Segundo, e com impacto direto sobre a decisão de investir, o "capex" (gastos de capital) dos projetos - e os tempos de execução - vem se elevando nos últimos anos. Nos anos pré-crise, esse fenômeno se explica pela escassez e elevação dos preços dos bens de capital, porém crescentemente pelo componente de serviços, num contexto de custos unitários do trabalho em acentuada elevação no Brasil.

Terceiro, houve uma deterioração da qualidade da política econômica. No plano macro, há dificuldades de acomodar de forma simultânea a expansão do consumo (inclusive do governo) e do investimento, o que se expressa nas tensões inflacionárias a partir de 2010, e nas dúvidas se o governo continua compromissado com o sistema de metas e seus fundamentos. As tentativas de encobrir a redução do superávit primário com manobras fiscais heterodoxas e de comprimir artificialmente a inflação, e os ruídos dissonantes de diferentes esferas do governo quanto à política cambial, minaram sua credibilidade.
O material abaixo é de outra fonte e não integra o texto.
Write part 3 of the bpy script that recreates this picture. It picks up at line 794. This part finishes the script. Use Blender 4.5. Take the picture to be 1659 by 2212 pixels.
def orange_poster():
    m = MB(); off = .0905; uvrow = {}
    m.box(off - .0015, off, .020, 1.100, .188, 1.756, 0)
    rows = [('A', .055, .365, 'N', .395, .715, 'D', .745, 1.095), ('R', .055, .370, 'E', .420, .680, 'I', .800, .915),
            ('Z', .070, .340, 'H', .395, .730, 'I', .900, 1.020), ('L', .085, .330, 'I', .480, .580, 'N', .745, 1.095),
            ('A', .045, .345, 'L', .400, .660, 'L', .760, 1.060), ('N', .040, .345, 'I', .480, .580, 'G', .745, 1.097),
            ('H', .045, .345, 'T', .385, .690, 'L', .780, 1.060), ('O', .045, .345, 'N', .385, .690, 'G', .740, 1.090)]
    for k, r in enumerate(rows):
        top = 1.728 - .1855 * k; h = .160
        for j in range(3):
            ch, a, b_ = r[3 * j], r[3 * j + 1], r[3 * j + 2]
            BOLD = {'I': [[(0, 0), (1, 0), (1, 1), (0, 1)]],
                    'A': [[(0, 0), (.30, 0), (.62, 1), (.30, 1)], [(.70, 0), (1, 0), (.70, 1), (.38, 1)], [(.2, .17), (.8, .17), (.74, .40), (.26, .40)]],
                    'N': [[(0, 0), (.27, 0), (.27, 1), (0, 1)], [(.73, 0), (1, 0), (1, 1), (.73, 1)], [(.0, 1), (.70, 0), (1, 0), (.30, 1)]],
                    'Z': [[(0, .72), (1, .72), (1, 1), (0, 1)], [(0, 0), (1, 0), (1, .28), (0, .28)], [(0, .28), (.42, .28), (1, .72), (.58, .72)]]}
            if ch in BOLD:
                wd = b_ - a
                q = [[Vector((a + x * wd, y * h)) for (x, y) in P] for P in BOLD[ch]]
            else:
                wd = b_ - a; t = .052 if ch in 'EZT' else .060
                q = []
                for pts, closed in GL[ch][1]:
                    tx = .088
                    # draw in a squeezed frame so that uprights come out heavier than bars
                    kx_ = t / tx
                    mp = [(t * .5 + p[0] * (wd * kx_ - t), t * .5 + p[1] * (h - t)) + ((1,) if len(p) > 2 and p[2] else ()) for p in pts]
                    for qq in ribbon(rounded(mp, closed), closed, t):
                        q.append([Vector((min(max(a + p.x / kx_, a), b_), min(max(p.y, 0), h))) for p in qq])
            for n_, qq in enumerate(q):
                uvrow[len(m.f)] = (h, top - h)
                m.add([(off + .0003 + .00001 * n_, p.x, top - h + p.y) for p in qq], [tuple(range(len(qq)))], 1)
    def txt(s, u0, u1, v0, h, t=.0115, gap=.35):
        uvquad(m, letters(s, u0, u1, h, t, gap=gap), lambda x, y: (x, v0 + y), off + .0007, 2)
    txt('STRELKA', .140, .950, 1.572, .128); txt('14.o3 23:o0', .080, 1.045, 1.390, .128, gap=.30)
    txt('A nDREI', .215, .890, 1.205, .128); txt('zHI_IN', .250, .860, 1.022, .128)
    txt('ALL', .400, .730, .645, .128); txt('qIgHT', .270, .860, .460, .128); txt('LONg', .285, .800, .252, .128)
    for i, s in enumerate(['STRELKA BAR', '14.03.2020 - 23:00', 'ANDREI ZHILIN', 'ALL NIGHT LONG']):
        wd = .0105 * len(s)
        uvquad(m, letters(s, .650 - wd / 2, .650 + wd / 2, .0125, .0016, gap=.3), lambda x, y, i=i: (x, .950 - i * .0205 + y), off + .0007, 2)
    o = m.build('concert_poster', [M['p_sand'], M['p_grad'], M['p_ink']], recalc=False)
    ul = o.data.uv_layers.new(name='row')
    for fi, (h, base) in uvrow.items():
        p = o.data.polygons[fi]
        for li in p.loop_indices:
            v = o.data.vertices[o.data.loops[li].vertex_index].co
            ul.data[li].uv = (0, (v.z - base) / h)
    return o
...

Na realidade, a expansão do consumo acentuou tensões que desaguam no mercado de trabalho (e no aumento do déficit em conta corrente), e corroem a competitividade da economia. Porém "esfriar" o mercado de trabalho seria apagar o ponto brilhante da economia brasileira, que vem premiando a base da pirâmide com ganhos reais (e possivelmente desproporcionais ao incremento da produtividade).

Finalmente, o hiperativismo no plano das políticas industriais e comerciais agrava a percepção de que, apesar da vontade de estimular a economia no seu conjunto e o setor industrial em particular, corre-se atrás de um alvo móvel - seja pelo diagnóstico errôneo, seja pelas falhas de execução. Em qualquer dos casos, a volatilidade das políticas resultou na perda de confiança dos agentes quanto ao rumo da economia. Na medida em que o ato de investir é uma aposta no futuro, a falta de visibilidade quanto à trajetória da economia, combinada com elementos objetivos relativos à perda de competitividade explica em grande medida o colapso do investimento no país.